— Begin —

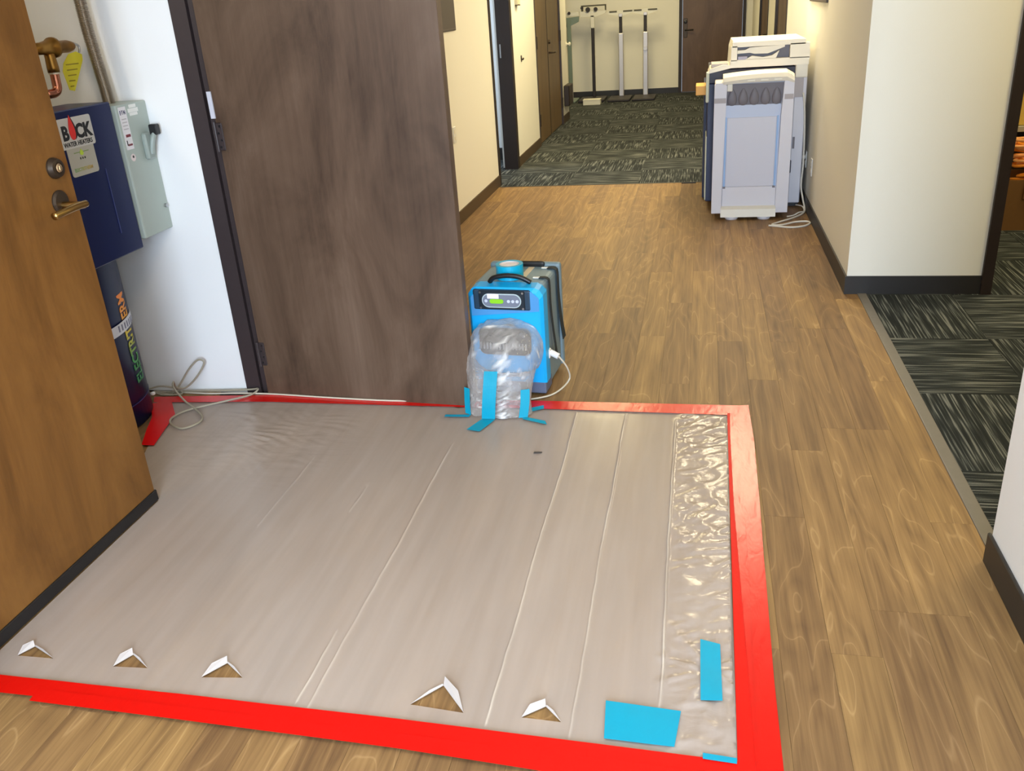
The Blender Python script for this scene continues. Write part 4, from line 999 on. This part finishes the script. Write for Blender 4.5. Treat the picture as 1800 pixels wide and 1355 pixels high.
obj('back_plate', box((XW, 9.02, 0.955), (XW+0.006, 9.06, 1.015), 0.002), M_BRONZE, t)
obj('prong', tube([(XW+0.004, 9.04, 0.985), (XW+0.018, 9.04, 0.975), (XW+0.024, 9.045, 0.99)], 0.007, 8, 4), M_BRONZE, t, smooth=True)
t = thing('card_reader', (XW, 8.93, 1.47), 'thin pale wall box beside the dark doorway jamb, high on the yellow wall', 'wall box')
obj('body', box((XW, 8.87, 1.475), (XW+0.03, 8.99, 1.64), 0.004), mat('reader_pale', (202, 196, 170), 0.5), t)
obj('bottom_cap', box((XW, 8.872, 1.468), (XW+0.032, 8.988, 1.476)), M_BRONZE, t)
t = thing('wall_unit', (XW, 12.03, 0.2), 'low dark and grey wall-hung unit past the far double doors', 'wall unit')
obj('body', box((XW, 11.84, 0.205), (XW+0.075, 12.20, 0.465), 0.01), M_FRAMEB, t)
obj('side_cover', box((XW+0.01, 12.205, 0.22), (XW+0.07, 12.262, 0.42), 0.004), mat('unit_grey', (178, 176, 182), 0.4), t)
t = thing('corner_knob', (XW, 12.25, 0.95), 'small round knob on the wall corner at the hallway end', 'knob')
bm = BM(); add_lathe(bm, (XW, 12.23, 0.95), [(0.03, 0), (0.03, 0.006), (0.012, 0.01), (0.012, 0.03), (0.026, 0.036), (0.022, 0.055), (0.008, 0.06)], 'X', 16); obj('body', bm, M_CREAM, t)

# ------------------------------------------------------------------ table legs leaning at the far wall
M_SILV = mat('leg_silver', (196, 192, 194), 0.38, metal=0.5); M_LEGB = mat('leg_black', (34, 26, 26), 0.5); M_LEGW = mat('leg_white', (214, 212, 204), 0.5)
M_LEGD = mat('bracket_dark', (70, 66, 50), 0.5)
def table_leg(x, y, label, knob=False):
    t = thing('far_table_leg', (x, y, 0), label, 'stand', 'silver table legs by the far wall')
    obj('foot', box((x-0.175, y-0.55, 0.0), (x+0.165, y+0.06, 0.035), 0.010, 2), M_LEGB, t)
    obj('column', box((x-0.038, y-0.03, 0.03), (x+0.038, y+0.03, 0.96), 0.010, 2), M_SILV, t)
    obj('inner_column', box((x-0.026, y-0.02, 0.95), (x+0.022, y+0.02, 1.215), 0.006), M_LEGB, t)
    cb = obj('crossbar', prism([(x-0.19, y-0.03, 1.275), (x-0.185, y-0.03, 1.235), (x-0.05, y-0.03, 1.205), (x+0.05, y-0.03, 1.205), (x+0.185, y-0.03, 1.245), (x+0.195, y-0.03, 1.290), (x, y-0.03, 1.283)], (0, 0.05, 0)), M_LEGW, t)
    for a, b in ((-0.17, -0.055), (0.04, 0.18)):
        obj('slot', box((x+a, y-0.034, 1.258), (x+b, y-0.029, 1.280)), M_LEGD, cb)
    obj('bracket', box((x-0.03, y-0.04, 1.19), (x+0.03, y+0.02, 1.24), 0.006), M_SILV, t)
    if knob: obj('crank', lathe((x, y-0.055, 0.72), [(0.03, 0), (0.034, 0.012), (0.02, 0.028)], 'Y', 14), M_SILV, t)
    return t
table_leg(-1.218, 14.55, 'silver table leg with plain column, middle one of three by the far wall')
table_leg(-0.842, 14.55, 'silver table leg with a knob, at the far wall nearest the door', True)
x, y = -1.652, 14.55
t = thing('far_table_leg', (x, y, 0), 'black table leg with a wide white head, left of the silver ones', 'stand')
obj('foot', box((x-0.20, y-0.50, 0.0), (x+0.20, y+0.06, 0.04), 0.010, 2), M_LEGB, t)
obj('column', box((x-0.024, y-0.025, 0.03), (x+0.024, y+0.025, 1.06), 0.006), M_LEGB, t)
obj('upper_column', box((x-0.030, y-0.03, 1.055), (x+0.030, y+0.03, 1.24), 0.006), M_LEGW, t)
obj('head', prism([(x-0.185, y-0.03, 1.225), (x+0.05, y-0.03, 1.215), (x+0.205, y-0.03, 1.262), (x+0.215, y-0.03, 1.300), (x-0.185, y-0.03, 1.300)], (0, 0.05, 0)), M_LEGW, t)
rl = obj('rail', multi([((x-0.17, y-0.03, 1.365), (x+0.215, y+0.02, 1.385)), ((x+0.195, y-0.03, 1.30), (x+0.215, y+0.02, 1.37)), ((x-0.17, y-0.02, 1.30), (x-0.14, y+0.02, 1.37))]), M_LEGD, t)
for dx, rr in ((-0.155, 0.022), (-0.065, 0.036), (0.055, 0.030)):
    obj('knob', lathe((x+dx, y-0.05, 1.322 if dx > -0.1 else 1.35), [(rr, 0), (rr, 0.03)], 'Y', 14), M_LEGB, t)
bx0 = thing('white_box', (-1.60, 13.82, 0), 'small white carton on the carpet in front of the black table leg', 'box')
obj('carton', box((-1.735, 13.74, 0), (-1.475, 13.90, 0.075), 0.003), mat('carton_white', (226, 222, 206), 0.6), bx0)
obj('lid', box((-1.738, 13.737, 0.068), (-1.472, 13.903, 0.080), 0.002), mat('carton_white', (226, 222, 206), 0.6), bx0)
M_TEAL = mat('teal_grey_metal', (112, 128, 120), 0.5)
t = thing('metal_table_leg', (-2.0, 14.5, 0), 'grey-green metal table leg with one post in the far left corner', 'stand')
obj('post', box((-2.045, 14.46, 0.02), (-1.985, 14.52, 1.2), 0.006), M_TEAL, t)
obj('foot', box((-2.06, 14.1, 0.0), (-1.90, 14.6, 0.03), 0.008), M_TEAL, t)
obj('brace', prism([(-2.05, 14.47, 1.09), (-1.98, 14.47, 1.11), (-1.86, 14.47, 1.16), (-1.85, 14.47, 1.235), (-2.05, 14.47, 1.225)], (0, 0.04, 0)), M_TEAL, t)
obj('top_rail', box((-2.30, 14.46, 1.24), (-1.85, 14.53, 1.30), 0.004), M_LEGW, t)
obj('clip', lathe((-2.0, 14.44, 1.29), [(0.022, 0), (0.022, 0.02)], 'Y', 12), M_LEGB, t)

# ------------------------------------------------------------------ right-hand room: shelf, carton, orange cords
sh = thing('storage_shelf', (2.45, 6.5, 0), 'dark brown open storage shelf with a grey board in the right-hand room', 'shelf')
M_SHF = mat('shelf_brown', (62, 46, 28), 0.6)
obj('back_panel', box((1.94, 6.70, 0), (2.96, 6.73, 1.9)), M_SHF, sh)
obj('side_panel', box((1.895, 6.25, 0), (1.94, 6.73, 1.9)), M_SHF, sh)
obj('side_panel', box((2.96, 6.25, 0), (3.0, 6.73, 1.9)), M_SHF, sh)
obj('board', box((1.945, 6.24, 0.537), (2.96, 6.70, 0.573), 0.003), mat('board_grey', (166, 160, 146), 0.5), sh)
obj('board', box((1.945, 6.26, 1.25), (2.96, 6.70, 1.285), 0.003), mat('board_grey', (166, 160, 146), 0.5), sh)
yb = thing('yellow_carton', (2.18, 6.45, 0.574), 'yellow carton on the grey board of the storage shelf', 'box')
obj('carton', box((1.985, 6.27, 0.574), (2.35, 6.62, 0.95), 0.004), mat('carton_yellow', (210, 176, 84), 0.6), yb)
obj('flap', box((1.983, 6.267, 0.90), (2.352, 6.623, 0.953), 0.003), mat('carton_yellow', (210, 176, 84), 0.6), yb)
bb = thing('cardboard_box', (2.07, 6.03, 0), 'brown cardboard box on the grey carpet holding orange cords', 'box')
M_CARD = mat('cardboard', (116, 80, 40), 0.75, var=0.06)
obj('carton', multi([((1.846, 5.85, 0), (1.856, 6.20, 0.31)), ((2.29, 5.85, 0), (2.30, 6.20, 0.31)), ((1.856, 5.85, 0), (2.29, 5.86, 0.31)), ((1.856, 6.19, 0), (2.29, 6.20, 0.31)), ((1.856, 5.86, 0), (2.29, 6.19, 0.01))]), M_CARD, bb)
obj('flap', box((1.95, 5.835, 0.20), (2.22, 5.848, 0.312)), M_CARD, bb)
random.seed(11)
M_OR = mat('orange_cord', (246, 152, 44), 0.45); M_OR2 = mat('salmon_cord', (250, 176, 112), 0.45)
for ci, (mm, lab) in enumerate(((M_OR, 'tangled orange extension cord piled in the cardboard box'), (M_OR2, 'paler salmon-orange extension cord looped over the orange pile'))):
    P = []; n_ = 44 if ci == 0 else 22
    for i in range(n_):
        a = i*1.9+random.uniform(-0.5, 0.5); q = i/n_; rr = random.uniform(0.09, 0.175) if q < 0.45 else random.uniform(0.13, 0.225)*(1.25-0.45*q)
        z = 0.05+0.47*q+random.uniform(-0.02, 0.02) if ci == 0 else 0.36+0.20*q+random.uniform(-0.02, 0.02)
        if z < 0.33: rr = min(rr, 0.165)
        P.append((2.07+rr*1.05*math.cos(a), 6.02+rr*0.85*math.sin(a), z))
    o = obj('extension_cord', tube(P, 0.0095, 8, 7), mm, smooth=True)
    tag(o, lab, 'cord')
# small dark scrap on the sheet
o = obj('paper_scrap', prism([(-0.560, 2.716, 0.009), (-0.532, 2.720, 0.009), (-0.530, 2.726, 0.009), (-0.558, 2.724, 0.009)], (0, 0, 0.003)), mat('scrap_grey', (70, 64, 60), 0.7))
tag(o, 'tiny dark scrap lying on the plastic sheet in front of the dehumidifier', 'scrap')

— End —

_Do this_: Tally the lines of the listing in which the word "wide" occurs, and state the total alone.

_Solution to the problem_: 2